Chapters 13 and 17 both contain lengthy discussions of novels written by English colonial subjects in languages other than English. Although Ghosh’s primary subject is novels written in English, discussions of these non-English novels demonstrate his interest in moving beyond an Anglo-centric perspective and celebrating authors from the former British Empire. Chapter 13 uses the Bengali novel A River Called Titash, written in 1956 by Adwaita Mallabarman, as evidence of the form’s power to conjure up a vivid sense of place. Ghosh discusses this Indian novel alongside the work of canonical English authors like Jane Austen and Charlotte Brontë, suggesting that the English canon should be expanded to include novels written in England’s colonies and former colonies. Similarly, Chapter 17 features a discussion of the 1984 novel Cities of Salt, written by Abdul Rahman Munif, who was born in Jordan under British colonial rule.
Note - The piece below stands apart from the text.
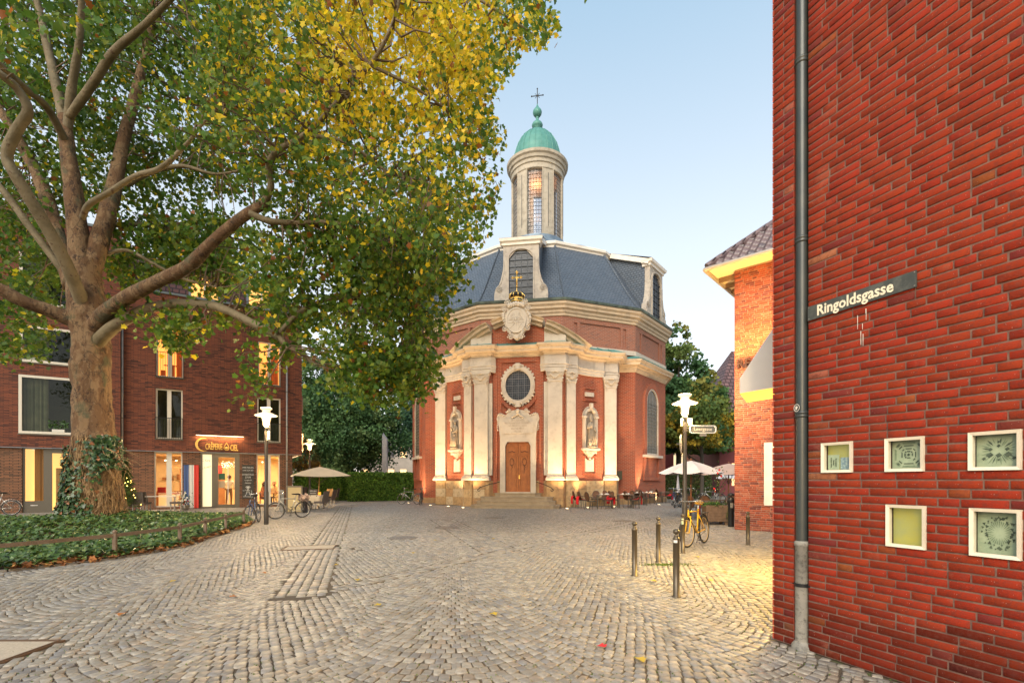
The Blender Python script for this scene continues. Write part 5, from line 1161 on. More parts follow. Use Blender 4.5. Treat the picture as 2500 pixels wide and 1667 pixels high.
for (p,a_,b_,th), lb in zip(slabs, ('flat rectangular concrete access cover beside the straight gutter rows','pale concrete access cover with rusty steel rim at the bottom left')):
    o = thing('access_cover', lb, 'access cover', (p.x,p.y,0), th); m = MB(); m.box(-a_/2+.02,a_/2-.02,-b_/2+.02,b_/2-.02,-.012,.004); m.build('slab', conc, o)
    m = MB(); q = [(-a_/2,-b_/2),(a_/2,-b_/2),(a_/2,b_/2),(-a_/2,b_/2)]; m.sweep(q, [(0,-.012),(0,.008),(-.018,.008),(-.018,.0)], closed=True); m.sweep(q, [(.02,-.012),(.02,.006),(.03,.006),(.03,-.012)], closed=True); m.build('rim', mat('rusty_rim', (.14,.09,.06), .6, .3), o)
# low kerb stones along the planting bed
kerbm = mat('kerb_sandstone', (.27,.24,.2), .85, 0, (.2,.18,.15), 6, .3, 40)
rr = random.Random(5)
for i in range(1, 8):
    a, b = bed[i], bed[i+1]; L = (b-a).length; t = 0
    while t < L-.15:
        l_ = min(rr.uniform(.35,.55), L-t); p, q = a+(b-a)*(t+.01)/L, a+(b-a)*(t+l_-.01)/L; m = MB(); m.bar((p.x,p.y,.0),(q.x,q.y,.0),.13,.06+rr.uniform(0,.02)); m.build('kerb_stone', kerbm, GR); t += l_
# ================================================================ plane tree
bk, n_, l_, b_ = nt('plane_bark'); v = vcoord(n_); b_.inputs['Roughness'].default_value = .8
mp = n_.new('ShaderNodeMapping'); mp.inputs['Scale'].default_value = (1,1,.55); l_.new(v, mp.inputs[0])
c = mix(n_, l_, noise(n_, l_, 3.2, 8, mp.outputs[0], .7, .47, .53), (.19,.10,.042), (.30,.19,.095)); c = mix(n_, l_, noise(n_, l_, 5.5, 8, mp.outputs[0], .75, .56, .60), c, (.065,.033,.017)); c = mix(n_, l_, noise(n_, l_, 1.7, 7, mp.outputs[0], .7, .55, .62), c, (.13,.12,.06))

vr = n_.new('ShaderNodeTexVoronoi'); vr.feature = 'DISTANCE_TO_EDGE'; vr.inputs['Scale'].default_value = 4.2; nd = n_.new('ShaderNodeTexNoise'); nd.inputs['Scale'].default_value = 5; l_.new(mp.outputs[0], nd.inputs['Vector']); vm = n_.new('ShaderNodeMix'); vm.data_type = 'RGBA'; vm.inputs[0].default_value = .22; l_.new(mp.outputs[0], vm.inputs[6]); l_.new(nd.outputs['Color'], vm.inputs[7]); l_.new(vm.outputs[2], vr.inputs['Vector'])
vq = n_.new('ShaderNodeMapRange'); vq.inputs[1].default_value = .0; vq.inputs[2].default_value = .035; vq.inputs[3].default_value = .75; vq.inputs[4].default_value = 0; l_.new(vr.outputs['Distance'], vq.inputs[0]); c = mix(n_, l_, vq.outputs[0], c, (.05,.028,.015))
l_.new(c, b_.inputs['Base Color']); bump(n_, l_, b_, noise(n_, l_, 6, 10, mp.outputs[0], .78, .3, .7), 1, .09)
bk2, n_, l_, b_ = nt('smooth_bark'); v = vcoord(n_); b_.inputs['Roughness'].default_value = .75
c = mix(n_, l_, noise(n_, l_, 2.5, 5, v, .6, .4, .6), (.115,.09,.045), (.175,.14,.08)); c = mix(n_, l_, noise(n_, l_, 5, 5, v, .7, .58, .66), c, (.08,.045,.022)); l_.new(c, b_.inputs['Base Color']); bump(n_, l_, b_, noise(n_, l_, 12, 6, v, .65, .3, .7), .6, .02)
def cat(pts, rad, sub=6):
    P_ = [Vector(p) for p in pts]; out = []; ro = []
    for i in range(len(P_)-1):
        a, b, c, d = P_[max(i-1,0)], P_[i], P_[i+1], P_[min(i+2,len(P_)-1)]
        for k in range(sub):
            t = k/sub; out.append(.5*((2*b)+(c-a)*t+(2*a-5*b+4*c-d)*t*t+(3*b-a-3*c+d)*t**3)); ro.append(rad[i]+(rad[i+1]-rad[i])*t)
    out.append(P_[-1]); ro.append(rad[-1]); return out, ro
from mathutils import noise as mnoise
def limb(name, pts, rad, parent, mt, n=14, amp=.06, freq=1.6, sub=6):
    rad = [x*(.72 if name == 'trunk' else .66) for x in rad]
    p, r = cat(pts, rad, sub); m = MB(); m.tube(p, r, n); k = len(p); V = []
    for i in range(k):
        for j in range(n):
            q = Vector(m.v[i*n+j]); c = p[i]; d = (q-c); f = 1+amp*(mnoise.noise(q*freq)+.6*mnoise.noise(q*freq*2.7)+.35*mnoise.noise(q*freq*6)); V.append(tuple(c+d*f))
    m.v = V; return m.build(name, mt, parent, smooth=True, uv=False), p
TZ = 14.0; tb = P(235,1200,TZ); tb.z = 0
PT = thing('plane_tree', 'huge old plane tree with mottled bark and spreading yellow-green crown', 'tree', (0,0,0))
def q_(x, y, z): return PD(x, y, z)
tk = [(222,1235,14),(222,1180,14),(222,1120,14),(216,1000,14),(210,900,14),(207,800,14),(205,730,14),(196,660,14.05),(190,600,14.1)]
limb('trunk', [q_(*t) for t in tk], [1.10,.98,.82,.70,.64,.62,.66,.56,.50], PT, bk, 36, .14, 1.3, 10)
limbs = [
 ([(190,640,14.1),(182,560,14.1),(168,440,14.1),(155,340,14.2),(148,270,14.4)],[.46,.40,.33,.28,.26]),
 ([(150,290,14.4),(128,190,14.6),(105,90,14.8),(85,0,15),(70,-120,15.2),(60,-260,15.4)],[.22,.19,.17,.14,.11,.06]),
 ([(155,300,14.3),(165,200,14.0),(180,110,13.7),(187,20,13.4),(190,-90,13),(210,-230,12.6)],[.20,.17,.14,.12,.09,.05]),
 ([(152,330,14.2),(110,250,13.4),(60,205,12.6),(0,150,11.6),(-80,80,10.8)],[.17,.14,.13,.11,.07]),
 ([(200,650,14.1),(232,540,14.4),(262,430,14.8),(285,320,15.2),(318,190,15.6),(345,80,16),(355,-60,16.4),(380,-200,16.8)],[.40,.36,.30,.25,.20,.16,.12,.06]),
 ([(168,660,14.2),(130,540,14.9),(95,420,15.4),(30,300,16),(-50,180,16.5)],[.36,.33,.28,.22,.14]),
 ([(190,500,13.9),(205,470,13.6),(255,440,13.2),(310,405,12.8),(370,385,12.4),(430,330,12),(465,285,11.6),(520,230,11.1)],[.13,.12,.11,.10,.09,.07,.05,.03]),
 ([(290,425,14.9),(350,395,14.9),(420,382,14.9),(500,400,15),(600,380,15)],[.13,.11,.09,.06,.03]),
 ([(158,270,14.2),(215,190,13.8),(262,120,13.4),(330,60,13),(400,-10,12.6),(480,-100,12.2)],[.17,.16,.16,.13,.10,.06]),
 ([(200,745,14.0),(190,700,13.75),(150,600,13.1),(100,510,12.6),(40,410,12.1),(16,360,12),(38,300,11.9),(64,255,11.8),(40,205,11.6),(0,170,11.3),(-70,110,11)],[.26,.26,.24,.22,.20,.19,.18,.17,.15,.13,.08]),
 ([(165,650,14.4),(120,590,14.2),(60,510,14),(0,430,13.8),(-90,350,13.6)],[.17,.15,.15,.14,.09]),
 ([(205,760,14.0),(165,735,13.75),(110,712,13.4),(50,690,13.0),(-20,655,12.6),(-150,610,12)],[.34,.32,.27,.25,.23,.16]),
 ([(205,770,14.0),(235,728,13.6),(280,690,13.0),(350,652,12.4),(430,612,11.8),(500,545,11.2),(570,490,10.8),(612,468,10.6)],[.34,.34,.27,.24,.22,.19,.16,.14]),
 ([(605,470,10.6),(622,430,10.4),(618,380,10.2),(640,345,10.0),(700,310,9.7),(780,230,9.3),(850,150,9),(900,60,8.7),(930,-60,8.5)],[.13,.11,.10,.09,.08,.07,.06,.05,.03]),
 ([(575,490,10.7),(620,508,10.7),(690,512,10.8),(760,512,10.9),(850,530,11),(960,560,11.2)],[.11,.10,.09,.08,.06,.03]),
 ([(215,800,14.0),(252,758,13.65),(310,722,13.3),(370,702,13.0),(430,697,12.7),(500,705,12.4),(580,742,12.1),(640,775,11.9),(665,800,11.8)],[.27,.27,.22,.19,.17,.16,.15,.13,.10]),
 ([(640,768,11.9),(680,725,11.9),(730,695,11.9),(800,680,12),(880,660,12.1),(960,700,12.2)],[.09,.09,.08,.07,.05,.03]),
 ([(225,590,14.4),(290,575,14.6),(360,610,14.6),(420,640,14.8),(500,660,15)],[.11,.08,.07,.06,.03]),
 ([(235,520,15),(300,515,15.4),(380,520,15.8)],[.12,.11,.07]),
 ([(700,310,9.7),(800,330,9.6),(900,400,9.8),(1000,420,10),(1060,480,10.3)],[.06,.05,.045,.035,.02]),
 ([(480,-100,12.2),(650,-120,11.5),(850,-80,11),(1020,-40,10.6),(1150,30,10.4),(1240,90,10.4)],[.09,.08,.07,.05,.04,.02]),
 ([(850,150,9),(950,200,9.3),(1030,255,9.8)],[.05,.04,.02]),
 ([(380,-200,16.8),(600,-180,16),(800,-160,15),(1000,-100,14)],[.10,.09,.07,.04]),
]
nodes = []
for pts, rad in limbs:
    _, p = limb('limb', [q_(*t) for t in pts], rad, PT, bk if rad[0] > .3 else bk2, 14 if rad[0] > .12 else 8, .10, 1.8, 7); nodes += p[3:]
nodes_np = np.array([tuple(p) for p in nodes])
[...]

Ghosh quotes extensively from a review of the novel by American author John Updike, who criticizes Munif for failing to conform to modern literary conventions by lacking a single protagonist with strong moral development. Modern literature’s focus on the individual protagonist is, for Ghosh, an outgrowth of the individualism that characterizes modernity itself and is why he presents Modernity as an Unsustainable, Exploitative Concept. Munif writes from the perspective of the colonized, both rejecting and critiquing the colonizers exploitative ideology. Again, the inclusion of colonial literature in a discussion of English literary culture suggests that the latter should be fully integrated into the former. Ghosh’s discussion of these texts supports his position as a unique authority on the state of global literature.